Your objective: Repeat exactly the lines from the one containing "wood', 'undergrowth', kind='stuff')" through the last line of the records below, both included, and nothing else.

Source material:

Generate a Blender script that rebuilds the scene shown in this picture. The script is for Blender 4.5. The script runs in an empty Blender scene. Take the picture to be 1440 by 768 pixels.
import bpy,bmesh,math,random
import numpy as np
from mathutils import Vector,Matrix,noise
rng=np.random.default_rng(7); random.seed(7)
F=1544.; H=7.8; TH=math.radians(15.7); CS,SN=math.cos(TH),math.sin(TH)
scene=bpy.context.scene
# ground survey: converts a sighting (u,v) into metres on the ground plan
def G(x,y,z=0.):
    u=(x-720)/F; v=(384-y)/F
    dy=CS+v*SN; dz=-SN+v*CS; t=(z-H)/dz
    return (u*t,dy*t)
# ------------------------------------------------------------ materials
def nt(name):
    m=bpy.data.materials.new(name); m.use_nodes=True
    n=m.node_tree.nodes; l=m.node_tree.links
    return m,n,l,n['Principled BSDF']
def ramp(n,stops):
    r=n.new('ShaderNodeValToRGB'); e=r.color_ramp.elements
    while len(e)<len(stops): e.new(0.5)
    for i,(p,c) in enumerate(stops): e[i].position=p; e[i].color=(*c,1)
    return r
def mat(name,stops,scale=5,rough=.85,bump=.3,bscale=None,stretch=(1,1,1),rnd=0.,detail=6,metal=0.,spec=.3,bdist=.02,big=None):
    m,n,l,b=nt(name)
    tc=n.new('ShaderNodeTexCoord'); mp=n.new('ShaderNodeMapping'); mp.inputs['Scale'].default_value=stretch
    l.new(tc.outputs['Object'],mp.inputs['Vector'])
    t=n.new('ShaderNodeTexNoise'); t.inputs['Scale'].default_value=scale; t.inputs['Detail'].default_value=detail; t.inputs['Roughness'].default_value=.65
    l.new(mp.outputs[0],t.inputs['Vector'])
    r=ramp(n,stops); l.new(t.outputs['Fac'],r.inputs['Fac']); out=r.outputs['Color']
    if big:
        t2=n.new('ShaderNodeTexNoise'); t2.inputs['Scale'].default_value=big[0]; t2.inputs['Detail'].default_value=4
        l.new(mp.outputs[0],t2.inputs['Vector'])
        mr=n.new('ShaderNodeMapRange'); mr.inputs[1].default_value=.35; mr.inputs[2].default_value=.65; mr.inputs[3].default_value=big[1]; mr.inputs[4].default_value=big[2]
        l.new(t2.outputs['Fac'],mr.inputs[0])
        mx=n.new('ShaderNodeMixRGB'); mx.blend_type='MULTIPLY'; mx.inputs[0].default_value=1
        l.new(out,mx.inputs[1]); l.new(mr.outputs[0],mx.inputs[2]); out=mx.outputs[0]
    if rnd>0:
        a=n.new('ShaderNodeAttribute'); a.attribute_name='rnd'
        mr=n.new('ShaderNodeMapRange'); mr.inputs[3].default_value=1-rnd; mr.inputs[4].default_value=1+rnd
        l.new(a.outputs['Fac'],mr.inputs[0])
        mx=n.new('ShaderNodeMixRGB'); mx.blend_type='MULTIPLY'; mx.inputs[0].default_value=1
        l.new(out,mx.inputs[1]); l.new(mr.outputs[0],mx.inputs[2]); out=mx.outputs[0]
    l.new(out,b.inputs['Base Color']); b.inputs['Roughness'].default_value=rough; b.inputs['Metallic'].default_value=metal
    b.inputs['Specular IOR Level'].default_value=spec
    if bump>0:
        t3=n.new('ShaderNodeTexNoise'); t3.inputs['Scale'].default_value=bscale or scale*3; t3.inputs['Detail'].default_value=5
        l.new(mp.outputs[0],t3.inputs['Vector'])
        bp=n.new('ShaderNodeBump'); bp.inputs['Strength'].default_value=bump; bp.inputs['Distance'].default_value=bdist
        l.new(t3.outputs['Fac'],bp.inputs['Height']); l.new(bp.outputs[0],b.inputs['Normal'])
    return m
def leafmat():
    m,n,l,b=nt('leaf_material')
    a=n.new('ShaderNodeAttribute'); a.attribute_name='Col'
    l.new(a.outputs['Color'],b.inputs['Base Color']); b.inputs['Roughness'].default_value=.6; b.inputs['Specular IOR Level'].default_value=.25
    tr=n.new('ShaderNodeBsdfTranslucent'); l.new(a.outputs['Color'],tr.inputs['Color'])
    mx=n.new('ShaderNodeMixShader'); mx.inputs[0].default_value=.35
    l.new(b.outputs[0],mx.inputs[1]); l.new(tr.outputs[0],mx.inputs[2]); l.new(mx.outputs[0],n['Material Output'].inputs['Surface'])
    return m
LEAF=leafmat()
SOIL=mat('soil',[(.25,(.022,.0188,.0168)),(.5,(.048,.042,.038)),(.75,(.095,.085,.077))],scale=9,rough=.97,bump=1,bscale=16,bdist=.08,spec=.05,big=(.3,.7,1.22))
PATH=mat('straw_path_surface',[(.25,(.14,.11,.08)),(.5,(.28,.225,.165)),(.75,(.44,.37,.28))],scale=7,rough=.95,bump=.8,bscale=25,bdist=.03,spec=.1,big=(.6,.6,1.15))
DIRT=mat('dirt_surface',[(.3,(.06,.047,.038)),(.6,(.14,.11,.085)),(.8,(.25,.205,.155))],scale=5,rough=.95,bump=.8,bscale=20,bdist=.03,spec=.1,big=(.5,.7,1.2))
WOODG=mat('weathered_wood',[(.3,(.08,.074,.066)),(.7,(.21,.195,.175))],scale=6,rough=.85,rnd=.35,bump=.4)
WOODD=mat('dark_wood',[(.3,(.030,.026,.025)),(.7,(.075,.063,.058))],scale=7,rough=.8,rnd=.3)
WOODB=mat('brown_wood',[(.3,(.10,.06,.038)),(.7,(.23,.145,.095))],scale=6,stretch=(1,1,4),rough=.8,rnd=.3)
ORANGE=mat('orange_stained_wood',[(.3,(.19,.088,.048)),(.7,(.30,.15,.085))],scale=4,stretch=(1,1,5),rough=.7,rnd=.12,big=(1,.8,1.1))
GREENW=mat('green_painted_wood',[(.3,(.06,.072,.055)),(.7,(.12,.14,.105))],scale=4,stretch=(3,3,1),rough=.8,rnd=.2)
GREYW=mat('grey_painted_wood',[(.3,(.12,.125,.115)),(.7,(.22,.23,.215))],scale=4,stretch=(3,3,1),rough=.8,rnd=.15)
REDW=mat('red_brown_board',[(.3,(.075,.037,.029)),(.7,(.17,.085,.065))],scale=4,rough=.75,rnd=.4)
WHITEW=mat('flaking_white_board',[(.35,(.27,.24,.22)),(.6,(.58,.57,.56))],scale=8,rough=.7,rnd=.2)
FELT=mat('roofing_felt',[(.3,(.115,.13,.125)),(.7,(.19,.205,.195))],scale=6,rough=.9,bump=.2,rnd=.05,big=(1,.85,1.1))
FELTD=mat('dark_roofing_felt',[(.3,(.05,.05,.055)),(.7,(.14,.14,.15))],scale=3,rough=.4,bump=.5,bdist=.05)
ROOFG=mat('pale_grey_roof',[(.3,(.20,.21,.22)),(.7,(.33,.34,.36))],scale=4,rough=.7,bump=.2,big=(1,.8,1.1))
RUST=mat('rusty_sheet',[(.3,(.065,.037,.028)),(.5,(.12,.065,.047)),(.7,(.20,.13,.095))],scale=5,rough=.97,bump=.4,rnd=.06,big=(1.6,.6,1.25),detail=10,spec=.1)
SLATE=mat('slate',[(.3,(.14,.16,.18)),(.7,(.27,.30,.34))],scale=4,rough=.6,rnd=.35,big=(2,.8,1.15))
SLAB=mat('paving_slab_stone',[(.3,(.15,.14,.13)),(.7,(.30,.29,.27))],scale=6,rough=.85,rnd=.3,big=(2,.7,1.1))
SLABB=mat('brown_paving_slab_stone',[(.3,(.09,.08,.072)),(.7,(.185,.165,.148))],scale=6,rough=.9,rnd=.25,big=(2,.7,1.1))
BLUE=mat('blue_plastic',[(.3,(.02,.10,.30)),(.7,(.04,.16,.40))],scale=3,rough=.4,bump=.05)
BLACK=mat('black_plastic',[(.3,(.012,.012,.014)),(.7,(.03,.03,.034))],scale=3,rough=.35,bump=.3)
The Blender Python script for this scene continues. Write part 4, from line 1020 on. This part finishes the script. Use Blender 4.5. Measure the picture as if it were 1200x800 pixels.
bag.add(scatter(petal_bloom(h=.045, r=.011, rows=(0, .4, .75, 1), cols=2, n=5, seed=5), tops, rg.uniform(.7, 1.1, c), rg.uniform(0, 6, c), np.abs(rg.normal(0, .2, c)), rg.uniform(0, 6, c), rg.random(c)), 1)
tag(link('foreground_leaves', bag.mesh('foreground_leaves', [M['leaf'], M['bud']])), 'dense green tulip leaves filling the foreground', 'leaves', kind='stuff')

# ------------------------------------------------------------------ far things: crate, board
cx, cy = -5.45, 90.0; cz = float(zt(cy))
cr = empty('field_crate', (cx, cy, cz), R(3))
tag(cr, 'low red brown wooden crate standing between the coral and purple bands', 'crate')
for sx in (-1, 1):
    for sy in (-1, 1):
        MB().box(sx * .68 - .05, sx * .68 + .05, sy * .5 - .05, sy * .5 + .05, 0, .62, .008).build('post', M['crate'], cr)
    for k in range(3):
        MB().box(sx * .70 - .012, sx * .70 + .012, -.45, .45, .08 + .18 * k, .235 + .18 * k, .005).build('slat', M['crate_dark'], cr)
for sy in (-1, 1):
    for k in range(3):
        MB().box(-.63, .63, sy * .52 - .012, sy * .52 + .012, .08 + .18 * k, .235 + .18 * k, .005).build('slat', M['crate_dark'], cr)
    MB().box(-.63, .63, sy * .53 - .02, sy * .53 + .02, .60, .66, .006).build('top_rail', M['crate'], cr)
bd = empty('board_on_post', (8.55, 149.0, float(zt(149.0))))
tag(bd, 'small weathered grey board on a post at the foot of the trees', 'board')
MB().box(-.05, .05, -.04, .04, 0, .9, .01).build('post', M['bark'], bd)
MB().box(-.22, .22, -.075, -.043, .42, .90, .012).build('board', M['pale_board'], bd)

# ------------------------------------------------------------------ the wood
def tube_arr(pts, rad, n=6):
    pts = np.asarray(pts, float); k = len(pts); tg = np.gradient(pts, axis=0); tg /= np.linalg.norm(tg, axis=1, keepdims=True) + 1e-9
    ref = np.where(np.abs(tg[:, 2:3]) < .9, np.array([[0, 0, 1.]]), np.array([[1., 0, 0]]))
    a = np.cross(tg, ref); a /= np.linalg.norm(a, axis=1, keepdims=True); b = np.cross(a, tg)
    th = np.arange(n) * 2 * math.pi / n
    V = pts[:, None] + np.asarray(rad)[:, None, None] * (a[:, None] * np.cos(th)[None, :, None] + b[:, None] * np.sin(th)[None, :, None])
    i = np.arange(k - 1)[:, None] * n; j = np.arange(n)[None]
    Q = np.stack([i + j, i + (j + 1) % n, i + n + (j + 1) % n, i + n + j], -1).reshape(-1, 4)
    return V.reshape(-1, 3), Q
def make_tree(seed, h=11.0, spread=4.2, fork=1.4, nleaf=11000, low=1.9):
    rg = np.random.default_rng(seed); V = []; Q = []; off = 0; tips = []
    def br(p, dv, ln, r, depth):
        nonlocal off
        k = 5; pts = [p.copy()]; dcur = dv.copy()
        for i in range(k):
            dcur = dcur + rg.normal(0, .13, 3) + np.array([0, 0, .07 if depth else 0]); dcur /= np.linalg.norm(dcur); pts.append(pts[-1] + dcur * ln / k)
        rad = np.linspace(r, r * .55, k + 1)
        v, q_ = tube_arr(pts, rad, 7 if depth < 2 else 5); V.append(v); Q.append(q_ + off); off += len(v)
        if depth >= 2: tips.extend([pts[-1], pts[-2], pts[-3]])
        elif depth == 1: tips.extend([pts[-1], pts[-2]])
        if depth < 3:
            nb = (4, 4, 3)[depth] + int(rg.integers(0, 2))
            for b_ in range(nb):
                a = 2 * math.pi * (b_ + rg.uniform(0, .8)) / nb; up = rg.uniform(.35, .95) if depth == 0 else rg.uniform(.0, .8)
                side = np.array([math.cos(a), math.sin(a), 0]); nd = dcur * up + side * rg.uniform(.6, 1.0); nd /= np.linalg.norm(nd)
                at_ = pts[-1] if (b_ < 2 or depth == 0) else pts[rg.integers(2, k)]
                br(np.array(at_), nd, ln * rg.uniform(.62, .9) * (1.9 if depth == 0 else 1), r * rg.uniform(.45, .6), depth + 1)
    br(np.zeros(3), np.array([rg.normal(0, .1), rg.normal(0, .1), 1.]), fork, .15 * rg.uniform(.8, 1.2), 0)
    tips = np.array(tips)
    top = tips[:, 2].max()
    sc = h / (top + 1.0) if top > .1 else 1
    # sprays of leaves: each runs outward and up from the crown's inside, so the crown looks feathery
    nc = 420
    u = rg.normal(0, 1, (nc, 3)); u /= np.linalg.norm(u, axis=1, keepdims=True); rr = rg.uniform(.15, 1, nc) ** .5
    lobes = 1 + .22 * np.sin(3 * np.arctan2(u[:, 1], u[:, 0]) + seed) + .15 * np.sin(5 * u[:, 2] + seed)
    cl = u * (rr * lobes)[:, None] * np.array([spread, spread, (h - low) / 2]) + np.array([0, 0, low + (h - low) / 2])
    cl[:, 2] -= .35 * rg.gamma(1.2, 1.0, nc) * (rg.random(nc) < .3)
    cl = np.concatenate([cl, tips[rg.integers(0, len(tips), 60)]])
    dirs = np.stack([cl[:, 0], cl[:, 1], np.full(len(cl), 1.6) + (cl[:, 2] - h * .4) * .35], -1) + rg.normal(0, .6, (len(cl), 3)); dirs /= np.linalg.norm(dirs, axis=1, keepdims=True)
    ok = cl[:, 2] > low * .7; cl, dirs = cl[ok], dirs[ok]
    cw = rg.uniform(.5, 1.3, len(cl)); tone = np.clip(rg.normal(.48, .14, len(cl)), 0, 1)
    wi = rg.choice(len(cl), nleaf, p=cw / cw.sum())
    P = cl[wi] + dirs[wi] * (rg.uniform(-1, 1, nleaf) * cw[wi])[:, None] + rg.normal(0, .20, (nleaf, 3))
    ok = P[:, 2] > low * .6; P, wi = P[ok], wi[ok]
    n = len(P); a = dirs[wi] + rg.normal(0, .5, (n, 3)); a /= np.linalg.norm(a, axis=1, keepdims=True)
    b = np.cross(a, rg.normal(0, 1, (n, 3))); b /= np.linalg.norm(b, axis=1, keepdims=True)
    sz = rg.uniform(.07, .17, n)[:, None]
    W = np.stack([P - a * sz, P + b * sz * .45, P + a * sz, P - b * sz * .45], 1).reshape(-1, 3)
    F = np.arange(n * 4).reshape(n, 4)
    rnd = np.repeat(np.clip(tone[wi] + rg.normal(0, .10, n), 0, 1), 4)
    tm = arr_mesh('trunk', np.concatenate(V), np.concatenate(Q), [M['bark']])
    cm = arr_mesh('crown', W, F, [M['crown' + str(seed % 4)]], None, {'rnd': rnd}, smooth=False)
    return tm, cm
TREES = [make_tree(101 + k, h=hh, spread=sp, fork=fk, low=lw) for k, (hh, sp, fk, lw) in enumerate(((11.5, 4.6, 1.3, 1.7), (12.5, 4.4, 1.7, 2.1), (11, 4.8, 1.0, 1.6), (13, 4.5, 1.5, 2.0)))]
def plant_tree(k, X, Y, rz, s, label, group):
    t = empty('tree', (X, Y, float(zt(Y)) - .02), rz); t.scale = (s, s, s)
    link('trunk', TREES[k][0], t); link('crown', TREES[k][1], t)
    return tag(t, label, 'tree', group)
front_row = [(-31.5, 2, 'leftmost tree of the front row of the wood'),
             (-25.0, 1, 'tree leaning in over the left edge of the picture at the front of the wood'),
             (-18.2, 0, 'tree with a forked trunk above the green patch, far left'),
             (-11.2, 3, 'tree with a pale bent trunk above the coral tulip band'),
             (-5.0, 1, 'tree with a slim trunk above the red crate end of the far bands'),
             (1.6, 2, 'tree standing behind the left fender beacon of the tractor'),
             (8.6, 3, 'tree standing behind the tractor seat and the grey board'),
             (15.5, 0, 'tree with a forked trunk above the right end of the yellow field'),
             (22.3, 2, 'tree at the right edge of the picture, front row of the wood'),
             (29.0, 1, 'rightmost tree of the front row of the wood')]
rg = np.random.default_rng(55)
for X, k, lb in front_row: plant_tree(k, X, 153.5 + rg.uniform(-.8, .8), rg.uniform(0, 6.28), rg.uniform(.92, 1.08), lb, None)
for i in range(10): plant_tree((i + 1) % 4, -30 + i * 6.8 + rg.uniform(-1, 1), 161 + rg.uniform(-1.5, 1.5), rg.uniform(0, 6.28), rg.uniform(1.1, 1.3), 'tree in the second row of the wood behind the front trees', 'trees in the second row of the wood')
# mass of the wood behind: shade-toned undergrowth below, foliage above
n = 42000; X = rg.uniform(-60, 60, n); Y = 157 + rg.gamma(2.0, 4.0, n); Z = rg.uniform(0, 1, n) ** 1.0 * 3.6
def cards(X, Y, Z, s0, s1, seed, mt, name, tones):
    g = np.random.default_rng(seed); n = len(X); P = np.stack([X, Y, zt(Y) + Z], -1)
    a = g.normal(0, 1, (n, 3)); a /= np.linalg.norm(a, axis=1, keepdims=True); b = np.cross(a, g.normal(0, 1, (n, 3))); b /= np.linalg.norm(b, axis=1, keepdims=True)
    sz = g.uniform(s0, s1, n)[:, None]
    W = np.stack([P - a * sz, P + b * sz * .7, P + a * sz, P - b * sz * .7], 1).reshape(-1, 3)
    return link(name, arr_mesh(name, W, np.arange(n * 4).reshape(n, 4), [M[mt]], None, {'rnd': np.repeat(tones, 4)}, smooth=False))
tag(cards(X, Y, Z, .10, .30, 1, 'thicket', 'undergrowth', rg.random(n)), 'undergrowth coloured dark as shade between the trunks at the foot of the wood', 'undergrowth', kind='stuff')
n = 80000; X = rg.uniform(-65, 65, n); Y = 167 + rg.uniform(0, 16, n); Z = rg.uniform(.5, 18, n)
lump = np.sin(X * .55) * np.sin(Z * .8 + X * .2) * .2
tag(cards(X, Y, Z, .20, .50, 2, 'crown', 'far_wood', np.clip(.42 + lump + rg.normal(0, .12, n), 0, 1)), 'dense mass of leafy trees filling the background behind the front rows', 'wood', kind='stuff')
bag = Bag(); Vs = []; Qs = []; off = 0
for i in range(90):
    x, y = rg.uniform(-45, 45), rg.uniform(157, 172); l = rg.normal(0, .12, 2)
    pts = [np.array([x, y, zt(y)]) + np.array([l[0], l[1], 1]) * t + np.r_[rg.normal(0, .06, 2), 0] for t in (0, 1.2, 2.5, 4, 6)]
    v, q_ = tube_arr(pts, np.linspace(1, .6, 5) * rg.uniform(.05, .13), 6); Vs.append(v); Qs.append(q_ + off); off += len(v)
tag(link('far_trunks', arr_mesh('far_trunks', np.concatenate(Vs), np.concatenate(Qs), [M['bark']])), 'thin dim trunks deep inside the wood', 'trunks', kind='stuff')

Exercise output:
tag(cards(X, Y, Z, .10, .30, 1, 'thicket', 'undergrowth', rg.random(n)), 'undergrowth coloured dark as shade between the trunks at the foot of the wood', 'undergrowth', kind='stuff')
n = 80000; X = rg.uniform(-65, 65, n); Y = 167 + rg.uniform(0, 16, n); Z = rg.uniform(.5, 18, n)
lump = np.sin(X * .55) * np.sin(Z * .8 + X * .2) * .2
tag(cards(X, Y, Z, .20, .50, 2, 'crown', 'far_wood', np.clip(.42 + lump + rg.normal(0, .12, n), 0, 1)), 'dense mass of leafy trees filling the background behind the front rows', 'wood', kind='stuff')
bag = Bag(); Vs = []; Qs = []; off = 0
for i in range(90):
    x, y = rg.uniform(-45, 45), rg.uniform(157, 172); l = rg.normal(0, .12, 2)
    pts = [np.array([x, y, zt(y)]) + np.array([l[0], l[1], 1]) * t + np.r_[rg.normal(0, .06, 2), 0] for t in (0, 1.2, 2.5, 4, 6)]
    v, q_ = tube_arr(pts, np.linspace(1, .6, 5) * rg.uniform(.05, .13), 6); Vs.append(v); Qs.append(q_ + off); off += len(v)
tag(link('far_trunks', arr_mesh('far_trunks', np.concatenate(Vs), np.concatenate(Qs), [M['bark']])), 'thin dim trunks deep inside the wood', 'trunks', kind='stuff')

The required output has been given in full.